▶ **Exercise description**: Locate the string "pixels" in the records below. Copy every line where it occurs.

▶ **Saved entries**:
'''

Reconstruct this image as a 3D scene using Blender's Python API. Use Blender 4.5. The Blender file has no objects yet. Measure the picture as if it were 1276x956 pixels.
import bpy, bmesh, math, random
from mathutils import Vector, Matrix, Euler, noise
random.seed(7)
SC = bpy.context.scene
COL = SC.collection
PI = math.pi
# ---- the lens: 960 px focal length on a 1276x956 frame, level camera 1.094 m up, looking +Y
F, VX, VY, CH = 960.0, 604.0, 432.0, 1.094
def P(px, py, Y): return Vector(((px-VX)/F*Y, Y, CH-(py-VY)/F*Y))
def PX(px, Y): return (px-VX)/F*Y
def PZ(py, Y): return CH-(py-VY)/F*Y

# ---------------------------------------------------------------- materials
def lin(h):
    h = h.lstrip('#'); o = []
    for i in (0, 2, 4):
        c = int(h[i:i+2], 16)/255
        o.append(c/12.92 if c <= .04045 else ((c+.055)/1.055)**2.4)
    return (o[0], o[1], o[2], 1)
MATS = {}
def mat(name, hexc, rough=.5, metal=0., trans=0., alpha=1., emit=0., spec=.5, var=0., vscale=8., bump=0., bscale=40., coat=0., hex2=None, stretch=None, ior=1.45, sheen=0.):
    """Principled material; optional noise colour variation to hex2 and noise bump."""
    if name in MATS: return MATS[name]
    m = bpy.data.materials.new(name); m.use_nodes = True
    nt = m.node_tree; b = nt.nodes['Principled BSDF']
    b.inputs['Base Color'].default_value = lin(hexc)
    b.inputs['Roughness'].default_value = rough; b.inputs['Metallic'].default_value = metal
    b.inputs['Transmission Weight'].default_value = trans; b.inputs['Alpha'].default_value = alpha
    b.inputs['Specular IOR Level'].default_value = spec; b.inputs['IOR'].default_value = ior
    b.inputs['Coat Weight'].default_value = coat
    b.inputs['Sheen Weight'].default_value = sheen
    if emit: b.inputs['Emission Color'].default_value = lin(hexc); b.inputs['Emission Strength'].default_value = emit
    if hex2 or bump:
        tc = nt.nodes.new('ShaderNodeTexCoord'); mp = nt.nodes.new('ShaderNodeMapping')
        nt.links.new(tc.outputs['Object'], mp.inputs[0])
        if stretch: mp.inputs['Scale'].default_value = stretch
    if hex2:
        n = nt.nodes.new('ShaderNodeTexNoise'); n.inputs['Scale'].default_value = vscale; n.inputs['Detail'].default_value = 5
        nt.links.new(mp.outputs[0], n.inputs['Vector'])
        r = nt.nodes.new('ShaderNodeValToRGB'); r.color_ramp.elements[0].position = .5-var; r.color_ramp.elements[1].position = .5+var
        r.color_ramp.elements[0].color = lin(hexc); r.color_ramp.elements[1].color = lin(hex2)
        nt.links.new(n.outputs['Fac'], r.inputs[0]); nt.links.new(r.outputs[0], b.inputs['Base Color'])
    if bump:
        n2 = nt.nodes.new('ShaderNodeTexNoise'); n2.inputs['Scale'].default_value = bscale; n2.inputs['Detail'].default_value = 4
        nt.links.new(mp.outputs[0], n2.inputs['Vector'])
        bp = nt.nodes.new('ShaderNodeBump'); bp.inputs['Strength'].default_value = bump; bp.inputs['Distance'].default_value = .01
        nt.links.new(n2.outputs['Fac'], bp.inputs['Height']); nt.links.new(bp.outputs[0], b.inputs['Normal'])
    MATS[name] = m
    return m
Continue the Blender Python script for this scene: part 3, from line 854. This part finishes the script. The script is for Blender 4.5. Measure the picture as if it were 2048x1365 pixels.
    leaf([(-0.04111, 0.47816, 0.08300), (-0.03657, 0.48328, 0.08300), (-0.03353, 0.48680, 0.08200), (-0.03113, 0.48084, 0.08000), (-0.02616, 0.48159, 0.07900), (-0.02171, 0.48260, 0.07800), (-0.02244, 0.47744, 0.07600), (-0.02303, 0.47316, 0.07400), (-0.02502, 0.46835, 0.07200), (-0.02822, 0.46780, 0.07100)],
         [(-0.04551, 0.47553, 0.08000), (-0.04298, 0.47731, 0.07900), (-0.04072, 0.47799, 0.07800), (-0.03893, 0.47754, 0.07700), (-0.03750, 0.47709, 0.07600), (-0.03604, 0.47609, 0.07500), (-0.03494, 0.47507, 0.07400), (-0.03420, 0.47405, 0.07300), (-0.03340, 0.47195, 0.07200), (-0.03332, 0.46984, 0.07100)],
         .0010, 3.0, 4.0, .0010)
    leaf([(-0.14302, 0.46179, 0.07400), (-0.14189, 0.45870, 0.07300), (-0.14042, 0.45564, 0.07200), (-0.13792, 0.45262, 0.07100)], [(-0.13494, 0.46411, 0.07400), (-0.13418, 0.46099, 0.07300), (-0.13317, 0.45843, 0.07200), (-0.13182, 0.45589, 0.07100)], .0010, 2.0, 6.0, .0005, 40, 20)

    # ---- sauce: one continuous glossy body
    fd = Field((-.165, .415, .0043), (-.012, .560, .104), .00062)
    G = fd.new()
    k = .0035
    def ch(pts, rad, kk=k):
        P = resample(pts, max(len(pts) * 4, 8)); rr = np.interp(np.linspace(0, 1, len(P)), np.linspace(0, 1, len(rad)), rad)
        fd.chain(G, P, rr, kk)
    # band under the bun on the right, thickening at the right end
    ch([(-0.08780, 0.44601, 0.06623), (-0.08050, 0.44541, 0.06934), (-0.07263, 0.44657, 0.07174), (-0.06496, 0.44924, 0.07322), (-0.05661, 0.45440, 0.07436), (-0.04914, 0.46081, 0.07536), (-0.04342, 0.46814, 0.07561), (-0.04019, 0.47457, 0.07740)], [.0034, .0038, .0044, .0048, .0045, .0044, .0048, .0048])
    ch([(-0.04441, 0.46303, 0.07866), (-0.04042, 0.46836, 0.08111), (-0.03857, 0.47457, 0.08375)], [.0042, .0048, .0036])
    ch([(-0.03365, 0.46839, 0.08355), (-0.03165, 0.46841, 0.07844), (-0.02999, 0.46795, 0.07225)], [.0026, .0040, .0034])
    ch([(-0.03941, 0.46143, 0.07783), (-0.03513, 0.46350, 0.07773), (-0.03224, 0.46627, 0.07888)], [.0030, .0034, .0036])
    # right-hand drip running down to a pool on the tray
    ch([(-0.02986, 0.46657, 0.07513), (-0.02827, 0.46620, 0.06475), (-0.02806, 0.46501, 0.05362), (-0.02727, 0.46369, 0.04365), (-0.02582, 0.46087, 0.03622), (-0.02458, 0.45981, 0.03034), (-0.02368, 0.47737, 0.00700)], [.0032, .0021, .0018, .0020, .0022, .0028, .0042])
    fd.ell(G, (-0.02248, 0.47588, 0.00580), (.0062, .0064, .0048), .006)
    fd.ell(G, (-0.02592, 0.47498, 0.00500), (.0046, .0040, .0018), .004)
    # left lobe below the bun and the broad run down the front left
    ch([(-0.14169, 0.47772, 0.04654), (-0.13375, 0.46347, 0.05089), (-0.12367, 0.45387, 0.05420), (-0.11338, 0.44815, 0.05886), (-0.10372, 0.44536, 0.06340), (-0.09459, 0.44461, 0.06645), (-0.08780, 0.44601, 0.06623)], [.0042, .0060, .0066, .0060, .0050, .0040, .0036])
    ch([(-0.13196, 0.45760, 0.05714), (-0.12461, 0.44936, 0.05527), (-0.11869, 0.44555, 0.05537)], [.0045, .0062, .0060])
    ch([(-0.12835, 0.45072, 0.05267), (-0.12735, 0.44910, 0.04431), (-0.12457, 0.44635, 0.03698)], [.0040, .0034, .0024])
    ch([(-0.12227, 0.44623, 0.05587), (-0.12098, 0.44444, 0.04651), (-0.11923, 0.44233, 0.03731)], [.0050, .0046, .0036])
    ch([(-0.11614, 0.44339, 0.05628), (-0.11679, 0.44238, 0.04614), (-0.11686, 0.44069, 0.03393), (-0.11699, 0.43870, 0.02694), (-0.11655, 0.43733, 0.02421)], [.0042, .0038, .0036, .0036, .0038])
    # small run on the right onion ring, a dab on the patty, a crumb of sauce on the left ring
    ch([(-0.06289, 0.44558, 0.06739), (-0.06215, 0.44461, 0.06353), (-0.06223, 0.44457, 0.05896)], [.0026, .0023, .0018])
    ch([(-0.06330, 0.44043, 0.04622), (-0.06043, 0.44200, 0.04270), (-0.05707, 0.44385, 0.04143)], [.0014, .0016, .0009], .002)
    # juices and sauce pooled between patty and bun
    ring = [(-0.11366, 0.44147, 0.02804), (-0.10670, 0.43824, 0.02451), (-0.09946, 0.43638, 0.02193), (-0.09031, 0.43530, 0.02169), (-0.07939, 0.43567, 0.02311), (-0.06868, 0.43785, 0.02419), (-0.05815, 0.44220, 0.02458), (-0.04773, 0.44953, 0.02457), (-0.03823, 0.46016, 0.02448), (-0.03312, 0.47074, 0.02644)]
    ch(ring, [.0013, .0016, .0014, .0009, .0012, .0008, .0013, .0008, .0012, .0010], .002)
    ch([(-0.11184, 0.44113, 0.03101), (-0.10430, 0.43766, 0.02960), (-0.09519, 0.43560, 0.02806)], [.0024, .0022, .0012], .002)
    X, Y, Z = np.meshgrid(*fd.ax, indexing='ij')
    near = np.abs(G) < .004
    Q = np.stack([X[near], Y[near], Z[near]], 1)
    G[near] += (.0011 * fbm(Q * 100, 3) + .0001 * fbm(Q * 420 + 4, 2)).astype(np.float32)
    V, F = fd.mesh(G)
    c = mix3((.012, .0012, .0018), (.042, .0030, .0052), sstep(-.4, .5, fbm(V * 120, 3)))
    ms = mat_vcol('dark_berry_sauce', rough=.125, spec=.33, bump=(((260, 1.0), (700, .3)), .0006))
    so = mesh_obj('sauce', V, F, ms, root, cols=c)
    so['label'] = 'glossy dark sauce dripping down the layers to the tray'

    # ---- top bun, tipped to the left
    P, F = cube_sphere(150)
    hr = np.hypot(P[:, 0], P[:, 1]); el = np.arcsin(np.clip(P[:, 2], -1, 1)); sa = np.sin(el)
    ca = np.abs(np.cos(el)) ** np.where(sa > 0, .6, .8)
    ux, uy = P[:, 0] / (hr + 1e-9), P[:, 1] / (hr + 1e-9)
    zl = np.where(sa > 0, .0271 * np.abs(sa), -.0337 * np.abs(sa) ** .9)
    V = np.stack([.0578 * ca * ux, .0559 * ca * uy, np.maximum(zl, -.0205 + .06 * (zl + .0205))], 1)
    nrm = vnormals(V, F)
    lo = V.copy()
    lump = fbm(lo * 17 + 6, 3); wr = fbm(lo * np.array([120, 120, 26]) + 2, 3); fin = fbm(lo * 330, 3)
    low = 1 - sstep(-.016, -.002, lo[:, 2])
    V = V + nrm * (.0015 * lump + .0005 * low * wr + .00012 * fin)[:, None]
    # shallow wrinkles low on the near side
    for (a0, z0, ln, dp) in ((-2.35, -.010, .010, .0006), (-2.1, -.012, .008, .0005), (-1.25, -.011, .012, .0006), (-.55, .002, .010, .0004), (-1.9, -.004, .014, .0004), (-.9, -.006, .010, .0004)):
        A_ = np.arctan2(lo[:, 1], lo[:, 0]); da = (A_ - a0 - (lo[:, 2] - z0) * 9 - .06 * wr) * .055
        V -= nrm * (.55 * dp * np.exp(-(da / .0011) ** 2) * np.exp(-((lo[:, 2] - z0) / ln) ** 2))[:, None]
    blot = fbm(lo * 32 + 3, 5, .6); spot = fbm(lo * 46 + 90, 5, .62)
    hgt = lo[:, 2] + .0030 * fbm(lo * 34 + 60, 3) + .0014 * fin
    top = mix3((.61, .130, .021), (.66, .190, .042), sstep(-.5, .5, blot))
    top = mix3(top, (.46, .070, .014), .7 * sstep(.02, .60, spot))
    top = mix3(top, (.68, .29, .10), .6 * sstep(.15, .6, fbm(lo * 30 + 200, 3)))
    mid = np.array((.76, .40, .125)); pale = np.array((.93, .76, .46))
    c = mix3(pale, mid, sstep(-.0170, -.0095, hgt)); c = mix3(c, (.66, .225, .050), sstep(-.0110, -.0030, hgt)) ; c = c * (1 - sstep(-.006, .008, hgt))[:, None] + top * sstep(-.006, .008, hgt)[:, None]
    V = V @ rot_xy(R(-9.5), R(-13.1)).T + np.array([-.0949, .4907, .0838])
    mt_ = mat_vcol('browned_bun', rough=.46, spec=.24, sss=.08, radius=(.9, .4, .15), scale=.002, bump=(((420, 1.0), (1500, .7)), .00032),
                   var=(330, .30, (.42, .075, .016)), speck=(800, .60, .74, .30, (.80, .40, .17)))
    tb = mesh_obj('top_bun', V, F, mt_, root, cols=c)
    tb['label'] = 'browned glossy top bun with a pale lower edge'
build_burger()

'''

▶ **Output of the task**:
Reconstruct this image as a 3D scene using Blender's Python API. Use Blender 4.5. The Blender file has no objects yet. Measure the picture as if it were 1276x956 pixels.
Continue the Blender Python script for this scene: part 3, from line 854. This part finishes the script. The script is for Blender 4.5. Measure the picture as if it were 2048x1365 pixels.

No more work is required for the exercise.